All of this magnitude has not gone unrecognized. In addition to NEA grants for both his own poetry and to assist his translation projects – and it should be noted that very few poets are at a level of this double achievement — he has also received numerous awards for his translations, including Italy’s Flaiano Prize and the PEN USA Prize for Translation in 2006. In 2010, the Academy of American Poets gave the Raiziss/de Palchi Book Prize. Paul is most certainly not without honors, accolades and awards as a writer and a translator, but there have been too few occasions in Los Angeles for Paul to receive a full measure of our appreciation for his enormous contribution to our cultural maturation.

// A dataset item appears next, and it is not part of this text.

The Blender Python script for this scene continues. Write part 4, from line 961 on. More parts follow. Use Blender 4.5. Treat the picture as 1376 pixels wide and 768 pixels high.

We are about to mark the 50th anniversary of Beyond Baroque, and two years after that celebration, it would only be appropriate for Beyond Baroque to hold a celebration of a half-century of editorial and publishing endeavors by Paul Vangelisti that have enabled so many poets and writers to attain an international audience. In the meantime, however, let this award serve as an initial installation. Paul has frequently configured his experience in Los Angeles as one of exile, and while I do not wish to contravene that assessment, I hope that for one night – tonight – he can briefly imagine himself at home, as we award him the 2017 George Drury Smith Award. Please join me in welcoming Paul Vangelisti to the stage for the bestowal of this award.